WORK TO COMPLETE
Find the line containing "Model this scene" and copy it exactly, along with every line after it up to and including the line containing "S.camera = cam". Copy nothing else.

EXTRACTED RECORDS
* * * * * * *

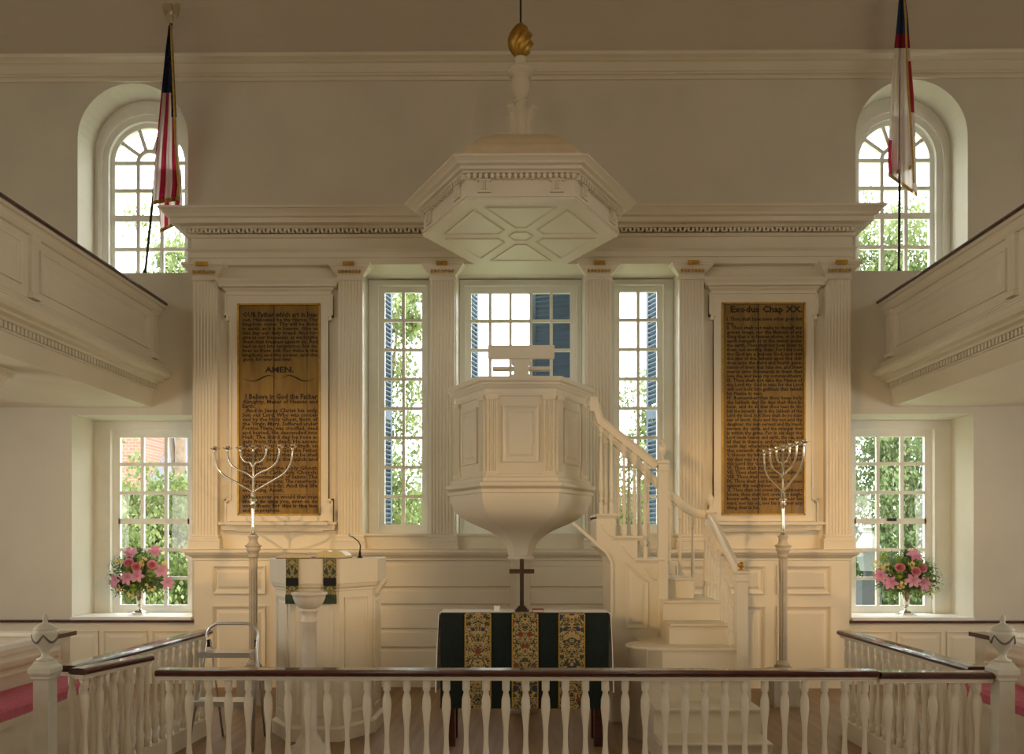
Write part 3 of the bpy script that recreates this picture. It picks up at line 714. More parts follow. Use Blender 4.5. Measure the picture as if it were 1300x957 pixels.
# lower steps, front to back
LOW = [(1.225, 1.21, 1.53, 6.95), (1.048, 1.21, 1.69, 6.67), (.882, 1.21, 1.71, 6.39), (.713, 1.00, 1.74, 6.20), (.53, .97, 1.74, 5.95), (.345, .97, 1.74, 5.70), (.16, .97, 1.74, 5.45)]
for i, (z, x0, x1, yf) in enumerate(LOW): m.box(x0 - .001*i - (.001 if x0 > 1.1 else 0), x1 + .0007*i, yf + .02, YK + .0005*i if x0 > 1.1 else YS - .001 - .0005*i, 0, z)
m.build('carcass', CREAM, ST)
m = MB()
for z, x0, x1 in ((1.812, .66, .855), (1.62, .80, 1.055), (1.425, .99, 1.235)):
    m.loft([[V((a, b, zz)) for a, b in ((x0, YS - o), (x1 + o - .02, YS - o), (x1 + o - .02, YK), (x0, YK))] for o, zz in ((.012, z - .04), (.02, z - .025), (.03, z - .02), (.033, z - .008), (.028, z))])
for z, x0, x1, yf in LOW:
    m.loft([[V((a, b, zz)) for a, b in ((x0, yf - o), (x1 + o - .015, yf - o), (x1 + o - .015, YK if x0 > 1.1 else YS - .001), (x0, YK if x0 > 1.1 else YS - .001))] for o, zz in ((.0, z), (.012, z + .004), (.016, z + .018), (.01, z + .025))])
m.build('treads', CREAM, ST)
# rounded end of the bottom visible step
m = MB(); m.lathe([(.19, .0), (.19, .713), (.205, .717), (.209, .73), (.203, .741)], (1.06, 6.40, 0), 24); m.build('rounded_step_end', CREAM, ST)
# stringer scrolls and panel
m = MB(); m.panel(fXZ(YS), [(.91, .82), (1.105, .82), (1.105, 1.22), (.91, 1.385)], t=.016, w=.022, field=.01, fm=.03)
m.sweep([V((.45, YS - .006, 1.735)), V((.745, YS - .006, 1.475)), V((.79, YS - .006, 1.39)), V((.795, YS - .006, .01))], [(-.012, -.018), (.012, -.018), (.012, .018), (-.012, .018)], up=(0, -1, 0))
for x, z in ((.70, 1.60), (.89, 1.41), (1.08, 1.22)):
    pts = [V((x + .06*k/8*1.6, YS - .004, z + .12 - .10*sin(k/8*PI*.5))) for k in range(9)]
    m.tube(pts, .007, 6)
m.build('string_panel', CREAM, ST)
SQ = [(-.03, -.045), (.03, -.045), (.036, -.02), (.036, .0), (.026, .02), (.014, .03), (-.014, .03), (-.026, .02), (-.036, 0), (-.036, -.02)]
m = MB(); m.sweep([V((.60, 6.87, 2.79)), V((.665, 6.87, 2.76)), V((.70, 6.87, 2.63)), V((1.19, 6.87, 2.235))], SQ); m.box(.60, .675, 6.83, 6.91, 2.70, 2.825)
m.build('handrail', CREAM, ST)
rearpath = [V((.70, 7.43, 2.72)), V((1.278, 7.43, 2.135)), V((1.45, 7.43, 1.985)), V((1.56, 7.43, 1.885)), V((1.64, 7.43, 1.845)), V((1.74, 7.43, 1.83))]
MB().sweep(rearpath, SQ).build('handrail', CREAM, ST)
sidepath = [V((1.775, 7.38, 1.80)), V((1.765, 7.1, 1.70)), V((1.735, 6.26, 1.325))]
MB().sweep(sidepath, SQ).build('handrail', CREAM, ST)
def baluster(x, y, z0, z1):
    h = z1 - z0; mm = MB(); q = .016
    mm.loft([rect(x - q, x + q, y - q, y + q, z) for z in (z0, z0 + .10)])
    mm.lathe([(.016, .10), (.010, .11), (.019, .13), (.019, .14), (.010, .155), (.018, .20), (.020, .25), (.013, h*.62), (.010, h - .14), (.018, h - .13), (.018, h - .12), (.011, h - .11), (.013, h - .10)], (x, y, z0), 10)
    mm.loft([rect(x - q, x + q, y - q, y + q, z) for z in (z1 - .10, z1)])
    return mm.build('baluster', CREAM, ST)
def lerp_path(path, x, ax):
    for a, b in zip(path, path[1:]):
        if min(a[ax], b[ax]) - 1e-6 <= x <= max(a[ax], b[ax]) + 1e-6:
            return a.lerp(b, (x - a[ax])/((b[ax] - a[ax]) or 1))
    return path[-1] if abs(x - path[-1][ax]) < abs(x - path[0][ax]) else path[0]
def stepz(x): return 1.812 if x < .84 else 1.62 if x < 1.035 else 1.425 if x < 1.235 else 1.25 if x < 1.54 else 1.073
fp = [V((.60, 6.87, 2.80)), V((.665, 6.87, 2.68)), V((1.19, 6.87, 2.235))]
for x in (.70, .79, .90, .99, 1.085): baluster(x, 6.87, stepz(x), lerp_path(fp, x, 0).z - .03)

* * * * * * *

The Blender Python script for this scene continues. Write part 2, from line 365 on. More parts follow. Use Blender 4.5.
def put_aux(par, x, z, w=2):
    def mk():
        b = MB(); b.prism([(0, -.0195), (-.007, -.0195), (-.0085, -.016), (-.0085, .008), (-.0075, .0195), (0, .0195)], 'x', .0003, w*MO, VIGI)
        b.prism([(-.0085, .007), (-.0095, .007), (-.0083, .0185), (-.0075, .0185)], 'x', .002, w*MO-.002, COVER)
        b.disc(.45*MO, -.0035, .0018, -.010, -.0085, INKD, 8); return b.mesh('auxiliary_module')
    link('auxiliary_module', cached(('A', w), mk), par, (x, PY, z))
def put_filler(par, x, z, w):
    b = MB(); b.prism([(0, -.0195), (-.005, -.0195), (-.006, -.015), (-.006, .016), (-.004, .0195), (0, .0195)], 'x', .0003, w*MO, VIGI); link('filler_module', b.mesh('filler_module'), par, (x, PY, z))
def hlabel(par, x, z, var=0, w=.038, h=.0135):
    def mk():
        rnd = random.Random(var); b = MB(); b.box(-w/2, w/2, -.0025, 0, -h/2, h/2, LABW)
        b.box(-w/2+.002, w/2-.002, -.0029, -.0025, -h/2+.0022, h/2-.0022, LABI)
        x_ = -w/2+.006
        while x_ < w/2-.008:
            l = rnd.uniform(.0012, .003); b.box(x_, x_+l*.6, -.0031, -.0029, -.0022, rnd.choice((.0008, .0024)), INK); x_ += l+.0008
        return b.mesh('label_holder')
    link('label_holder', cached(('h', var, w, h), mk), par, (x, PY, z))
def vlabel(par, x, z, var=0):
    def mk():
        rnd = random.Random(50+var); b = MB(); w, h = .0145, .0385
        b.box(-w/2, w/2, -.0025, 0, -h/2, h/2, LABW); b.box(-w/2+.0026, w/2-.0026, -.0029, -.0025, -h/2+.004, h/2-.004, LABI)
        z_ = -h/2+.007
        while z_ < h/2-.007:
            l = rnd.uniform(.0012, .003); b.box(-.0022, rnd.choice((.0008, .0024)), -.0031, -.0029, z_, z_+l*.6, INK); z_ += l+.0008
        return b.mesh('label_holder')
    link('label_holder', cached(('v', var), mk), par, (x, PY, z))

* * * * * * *

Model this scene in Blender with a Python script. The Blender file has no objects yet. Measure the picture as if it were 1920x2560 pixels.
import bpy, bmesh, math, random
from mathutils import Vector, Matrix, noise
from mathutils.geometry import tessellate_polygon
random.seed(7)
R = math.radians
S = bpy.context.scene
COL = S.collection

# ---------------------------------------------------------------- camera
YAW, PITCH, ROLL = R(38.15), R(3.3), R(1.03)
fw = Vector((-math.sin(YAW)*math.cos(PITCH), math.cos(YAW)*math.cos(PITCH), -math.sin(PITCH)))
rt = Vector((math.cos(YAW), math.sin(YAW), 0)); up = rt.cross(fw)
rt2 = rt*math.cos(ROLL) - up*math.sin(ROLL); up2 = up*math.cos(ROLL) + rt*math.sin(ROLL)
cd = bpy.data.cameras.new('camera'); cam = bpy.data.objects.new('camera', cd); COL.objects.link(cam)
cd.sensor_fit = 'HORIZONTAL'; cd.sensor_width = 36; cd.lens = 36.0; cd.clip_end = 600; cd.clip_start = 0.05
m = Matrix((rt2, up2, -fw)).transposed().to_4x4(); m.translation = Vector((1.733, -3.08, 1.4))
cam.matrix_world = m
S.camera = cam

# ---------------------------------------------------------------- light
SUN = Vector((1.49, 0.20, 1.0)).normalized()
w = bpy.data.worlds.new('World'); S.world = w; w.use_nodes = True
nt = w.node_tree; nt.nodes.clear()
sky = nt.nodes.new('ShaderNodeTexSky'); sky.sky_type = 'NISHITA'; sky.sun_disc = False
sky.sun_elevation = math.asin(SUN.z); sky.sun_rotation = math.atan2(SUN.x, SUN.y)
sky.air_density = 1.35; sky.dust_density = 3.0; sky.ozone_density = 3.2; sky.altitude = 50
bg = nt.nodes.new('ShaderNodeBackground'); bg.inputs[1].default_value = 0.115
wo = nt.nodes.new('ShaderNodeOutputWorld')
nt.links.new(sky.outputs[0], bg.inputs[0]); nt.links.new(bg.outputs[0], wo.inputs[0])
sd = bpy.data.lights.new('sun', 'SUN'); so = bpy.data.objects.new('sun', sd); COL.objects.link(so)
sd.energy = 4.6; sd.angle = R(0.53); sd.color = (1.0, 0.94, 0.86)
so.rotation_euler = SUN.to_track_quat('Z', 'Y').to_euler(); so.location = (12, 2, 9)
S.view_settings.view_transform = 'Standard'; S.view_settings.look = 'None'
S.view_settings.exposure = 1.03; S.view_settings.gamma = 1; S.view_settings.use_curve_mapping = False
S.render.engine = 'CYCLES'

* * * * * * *

WORKED SOLUTION
Model this scene in Blender with a Python script. The Blender file has no objects yet. Measure the picture as if it were 1920x2560 pixels.
import bpy, bmesh, math, random
from mathutils import Vector, Matrix, noise
from mathutils.geometry import tessellate_polygon
random.seed(7)
R = math.radians
S = bpy.context.scene
COL = S.collection

# ---------------------------------------------------------------- camera
YAW, PITCH, ROLL = R(38.15), R(3.3), R(1.03)
fw = Vector((-math.sin(YAW)*math.cos(PITCH), math.cos(YAW)*math.cos(PITCH), -math.sin(PITCH)))
rt = Vector((math.cos(YAW), math.sin(YAW), 0)); up = rt.cross(fw)
rt2 = rt*math.cos(ROLL) - up*math.sin(ROLL); up2 = up*math.cos(ROLL) + rt*math.sin(ROLL)
cd = bpy.data.cameras.new('camera'); cam = bpy.data.objects.new('camera', cd); COL.objects.link(cam)
cd.sensor_fit = 'HORIZONTAL'; cd.sensor_width = 36; cd.lens = 36.0; cd.clip_end = 600; cd.clip_start = 0.05
m = Matrix((rt2, up2, -fw)).transposed().to_4x4(); m.translation = Vector((1.733, -3.08, 1.4))
cam.matrix_world = m
S.camera = cam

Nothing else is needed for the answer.